C’est là un des aspects originaux de notre projet d’entreprise : nous n’envisageons pas la finalité commerciale comme un pré-requis. Nous ne décidons pas de créer nos produits en pensant au potentiel business qu’il y a derrière. Nous élaborons des produits qui nous plaisent, de manière très libre. La seule chose qui guide nos choix c’est le plaisir ! La création d’abord ! Ce n’est qu’ensuite que nous envisageons quel type de stratégie marketing et commerciale pourrait porter le produit. Je pense que cette manière de fonctionner est essentielle pour les PME. Il faut mettre l’innovation et la créativité au centre même du projet entrepreneurial. Si l’on veut se démarquer des concurrents, il faut se différencier par rapport à ce qu’on trouve déjà sur le marché : pour cela il est nécessaire de libérer la créativité entrepreneuriale des contraintes marketing.
Vous avez réussi à imposer une marque forte en France et à l’étranger. Qu’est-ce qui fait la force de cette marque ?
Nos produits doivent répondre à des critères draconiens de qualité, tout en étant originaux. Beaucoup trop d’entreprises négligent la qualité au profit de la rentabilité. Notre marque a réussi à s’imposer car on ne met jamais en boutique un produit que l’on pourrait trouver ailleurs. C’est principalement ce caractère unique et original que nos clients recherchent. Nous avons aussi largement développé le macaron. C’est aujourd’hui notre produit-phare.
5 conseils
- Lorsqu’on vous dit non c’est une mauvaise idée ! Il est possible que ce soit un indicateur que vous êtes sur la bonne voie.

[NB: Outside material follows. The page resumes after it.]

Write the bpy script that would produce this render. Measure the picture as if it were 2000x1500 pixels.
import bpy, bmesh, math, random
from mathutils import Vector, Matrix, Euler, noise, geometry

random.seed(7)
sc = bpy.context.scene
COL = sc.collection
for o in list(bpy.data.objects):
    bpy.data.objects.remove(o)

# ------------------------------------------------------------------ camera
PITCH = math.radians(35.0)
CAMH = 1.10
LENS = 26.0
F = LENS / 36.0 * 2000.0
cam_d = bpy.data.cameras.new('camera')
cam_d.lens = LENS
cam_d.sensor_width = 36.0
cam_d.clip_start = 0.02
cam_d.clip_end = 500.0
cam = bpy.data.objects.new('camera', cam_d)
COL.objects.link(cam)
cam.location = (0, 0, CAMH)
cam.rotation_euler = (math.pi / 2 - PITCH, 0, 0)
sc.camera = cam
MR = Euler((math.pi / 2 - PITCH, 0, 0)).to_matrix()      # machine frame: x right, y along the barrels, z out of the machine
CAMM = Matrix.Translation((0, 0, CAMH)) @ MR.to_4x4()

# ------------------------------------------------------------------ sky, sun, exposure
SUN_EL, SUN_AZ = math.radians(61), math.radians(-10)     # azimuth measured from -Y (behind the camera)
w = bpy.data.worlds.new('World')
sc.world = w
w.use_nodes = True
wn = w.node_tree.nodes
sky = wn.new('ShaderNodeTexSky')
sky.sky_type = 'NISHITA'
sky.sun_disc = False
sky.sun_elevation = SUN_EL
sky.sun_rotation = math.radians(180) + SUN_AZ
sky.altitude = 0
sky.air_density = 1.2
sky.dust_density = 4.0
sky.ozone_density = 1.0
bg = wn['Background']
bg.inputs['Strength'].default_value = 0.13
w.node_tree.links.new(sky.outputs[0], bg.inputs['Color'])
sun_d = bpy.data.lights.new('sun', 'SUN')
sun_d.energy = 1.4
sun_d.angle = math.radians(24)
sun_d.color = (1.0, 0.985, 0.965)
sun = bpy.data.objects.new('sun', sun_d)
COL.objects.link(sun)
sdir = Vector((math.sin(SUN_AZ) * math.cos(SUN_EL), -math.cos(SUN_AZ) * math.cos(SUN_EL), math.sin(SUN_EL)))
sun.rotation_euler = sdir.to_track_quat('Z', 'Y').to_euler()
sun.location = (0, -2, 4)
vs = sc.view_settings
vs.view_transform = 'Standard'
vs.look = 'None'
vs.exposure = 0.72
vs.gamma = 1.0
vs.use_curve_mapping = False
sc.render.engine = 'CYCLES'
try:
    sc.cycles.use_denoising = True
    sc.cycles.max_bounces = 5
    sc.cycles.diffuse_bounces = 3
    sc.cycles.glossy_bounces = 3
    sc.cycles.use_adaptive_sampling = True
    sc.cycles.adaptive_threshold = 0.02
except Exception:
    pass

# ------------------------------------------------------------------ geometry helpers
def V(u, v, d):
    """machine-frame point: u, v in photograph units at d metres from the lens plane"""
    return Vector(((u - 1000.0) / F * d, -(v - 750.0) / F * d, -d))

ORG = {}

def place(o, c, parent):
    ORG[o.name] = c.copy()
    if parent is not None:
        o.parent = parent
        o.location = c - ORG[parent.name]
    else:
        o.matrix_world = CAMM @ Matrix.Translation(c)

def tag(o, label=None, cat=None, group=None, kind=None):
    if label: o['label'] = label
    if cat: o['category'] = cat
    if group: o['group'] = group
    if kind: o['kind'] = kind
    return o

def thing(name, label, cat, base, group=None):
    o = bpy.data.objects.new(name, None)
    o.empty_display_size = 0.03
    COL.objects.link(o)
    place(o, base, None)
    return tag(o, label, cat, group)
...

- Toujours se méfier des conseils ! N’écoutez pas forcément les conseils qu’on vous donne sur la stratégie à adopter par rapport à un marché. Comme disait Mao Tsé-Toung : l’expérience est une lanterne qui éclaire le chemin parcouru !
- Mieux vaut compter sur ses propres forces, que trop écouter les autres.
- Innovez ou bien présentez une solution compétitive. Il y a 2 façons d’envisager les choses : innover, créer ou au contraire apporter une solution plus compétitive, économique à ce qui existe déjà. Être entre les 2 est une voie dangereuse ou du moins compliquée.
- Ne pas forcément adapter vos produits au marché que vous souhaitez conquérir.